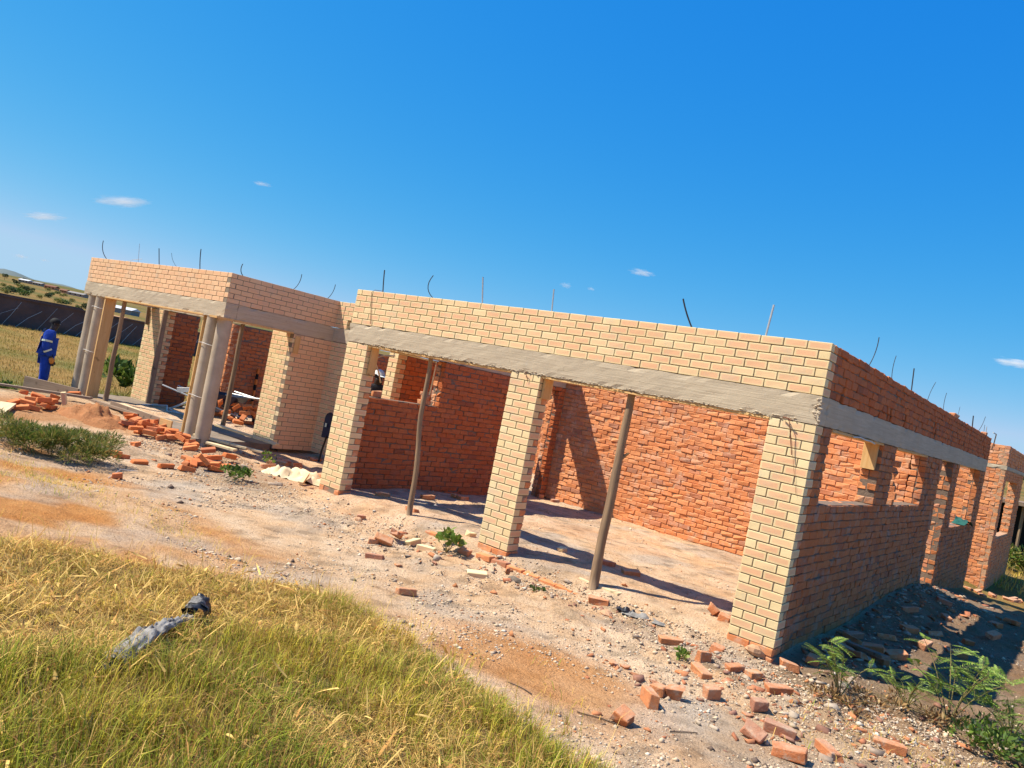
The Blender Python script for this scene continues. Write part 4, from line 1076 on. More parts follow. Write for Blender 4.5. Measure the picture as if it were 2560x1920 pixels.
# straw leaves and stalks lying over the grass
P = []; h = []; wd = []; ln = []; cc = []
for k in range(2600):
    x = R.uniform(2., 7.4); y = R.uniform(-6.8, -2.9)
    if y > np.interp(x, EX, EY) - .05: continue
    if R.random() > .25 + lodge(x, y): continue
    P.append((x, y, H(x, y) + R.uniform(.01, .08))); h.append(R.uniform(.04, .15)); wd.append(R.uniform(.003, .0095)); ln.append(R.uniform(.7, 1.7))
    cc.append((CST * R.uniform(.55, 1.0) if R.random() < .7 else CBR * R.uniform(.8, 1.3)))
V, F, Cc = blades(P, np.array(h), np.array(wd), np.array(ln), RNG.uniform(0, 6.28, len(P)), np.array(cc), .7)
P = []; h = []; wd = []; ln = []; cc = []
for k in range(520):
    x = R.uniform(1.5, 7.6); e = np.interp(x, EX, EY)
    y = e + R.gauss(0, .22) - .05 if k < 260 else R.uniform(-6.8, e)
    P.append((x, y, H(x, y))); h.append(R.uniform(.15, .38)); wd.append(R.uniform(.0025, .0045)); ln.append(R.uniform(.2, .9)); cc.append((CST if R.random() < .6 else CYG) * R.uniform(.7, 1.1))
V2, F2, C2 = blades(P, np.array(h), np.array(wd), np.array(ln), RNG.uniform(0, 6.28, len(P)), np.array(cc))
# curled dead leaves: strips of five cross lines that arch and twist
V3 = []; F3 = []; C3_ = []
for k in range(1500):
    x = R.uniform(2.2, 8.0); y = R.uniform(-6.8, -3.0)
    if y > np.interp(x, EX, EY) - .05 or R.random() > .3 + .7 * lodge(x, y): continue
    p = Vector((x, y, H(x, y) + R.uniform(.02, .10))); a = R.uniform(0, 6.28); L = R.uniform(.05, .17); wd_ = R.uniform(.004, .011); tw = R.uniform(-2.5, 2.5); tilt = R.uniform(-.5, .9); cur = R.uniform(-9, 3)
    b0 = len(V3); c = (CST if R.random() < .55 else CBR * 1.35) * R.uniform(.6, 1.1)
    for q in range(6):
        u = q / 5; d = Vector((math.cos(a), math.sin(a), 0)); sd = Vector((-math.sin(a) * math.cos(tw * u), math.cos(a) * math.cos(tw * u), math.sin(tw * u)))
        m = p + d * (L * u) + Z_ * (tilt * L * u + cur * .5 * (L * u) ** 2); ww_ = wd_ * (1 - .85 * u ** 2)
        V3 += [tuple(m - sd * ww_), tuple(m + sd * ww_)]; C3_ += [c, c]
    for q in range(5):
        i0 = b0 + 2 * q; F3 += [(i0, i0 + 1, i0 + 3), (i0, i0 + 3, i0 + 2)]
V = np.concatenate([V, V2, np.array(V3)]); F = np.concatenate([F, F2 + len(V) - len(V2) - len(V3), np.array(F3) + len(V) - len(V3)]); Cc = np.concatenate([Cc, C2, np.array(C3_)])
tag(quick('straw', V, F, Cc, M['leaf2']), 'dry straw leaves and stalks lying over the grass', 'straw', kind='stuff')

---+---

§ WRITTEN EXERCISE: Write the listing above out again exactly, dropping each image.

§ SOLUTION TO THIS TASK:
The Blender Python script for this scene continues. Write part 4, from line 1076 on. More parts follow. Write for Blender 4.5. Measure the picture as if it were 2560x1920 pixels.
# straw leaves and stalks lying over the grass
P = []; h = []; wd = []; ln = []; cc = []
for k in range(2600):
    x = R.uniform(2., 7.4); y = R.uniform(-6.8, -2.9)
    if y > np.interp(x, EX, EY) - .05: continue
    if R.random() > .25 + lodge(x, y): continue
    P.append((x, y, H(x, y) + R.uniform(.01, .08))); h.append(R.uniform(.04, .15)); wd.append(R.uniform(.003, .0095)); ln.append(R.uniform(.7, 1.7))
    cc.append((CST * R.uniform(.55, 1.0) if R.random() < .7 else CBR * R.uniform(.8, 1.3)))
V, F, Cc = blades(P, np.array(h), np.array(wd), np.array(ln), RNG.uniform(0, 6.28, len(P)), np.array(cc), .7)
P = []; h = []; wd = []; ln = []; cc = []
for k in range(520):
    x = R.uniform(1.5, 7.6); e = np.interp(x, EX, EY)
    y = e + R.gauss(0, .22) - .05 if k < 260 else R.uniform(-6.8, e)
    P.append((x, y, H(x, y))); h.append(R.uniform(.15, .38)); wd.append(R.uniform(.0025, .0045)); ln.append(R.uniform(.2, .9)); cc.append((CST if R.random() < .6 else CYG) * R.uniform(.7, 1.1))
V2, F2, C2 = blades(P, np.array(h), np.array(wd), np.array(ln), RNG.uniform(0, 6.28, len(P)), np.array(cc))
# curled dead leaves: strips of five cross lines that arch and twist
V3 = []; F3 = []; C3_ = []
for k in range(1500):
    x = R.uniform(2.2, 8.0); y = R.uniform(-6.8, -3.0)
    if y > np.interp(x, EX, EY) - .05 or R.random() > .3 + .7 * lodge(x, y): continue
    p = Vector((x, y, H(x, y) + R.uniform(.02, .10))); a = R.uniform(0, 6.28); L = R.uniform(.05, .17); wd_ = R.uniform(.004, .011); tw = R.uniform(-2.5, 2.5); tilt = R.uniform(-.5, .9); cur = R.uniform(-9, 3)
    b0 = len(V3); c = (CST if R.random() < .55 else CBR * 1.35) * R.uniform(.6, 1.1)
    for q in range(6):
        u = q / 5; d = Vector((math.cos(a), math.sin(a), 0)); sd = Vector((-math.sin(a) * math.cos(tw * u), math.cos(a) * math.cos(tw * u), math.sin(tw * u)))
        m = p + d * (L * u) + Z_ * (tilt * L * u + cur * .5 * (L * u) ** 2); ww_ = wd_ * (1 - .85 * u ** 2)
        V3 += [tuple(m - sd * ww_), tuple(m + sd * ww_)]; C3_ += [c, c]
    for q in range(5):
        i0 = b0 + 2 * q; F3 += [(i0, i0 + 1, i0 + 3), (i0, i0 + 3, i0 + 2)]
V = np.concatenate([V, V2, np.array(V3)]); F = np.concatenate([F, F2 + len(V) - len(V2) - len(V3), np.array(F3) + len(V) - len(V3)]); Cc = np.concatenate([Cc, C2, np.array(C3_)])
tag(quick('straw', V, F, Cc, M['leaf2']), 'dry straw leaves and stalks lying over the grass', 'straw', kind='stuff')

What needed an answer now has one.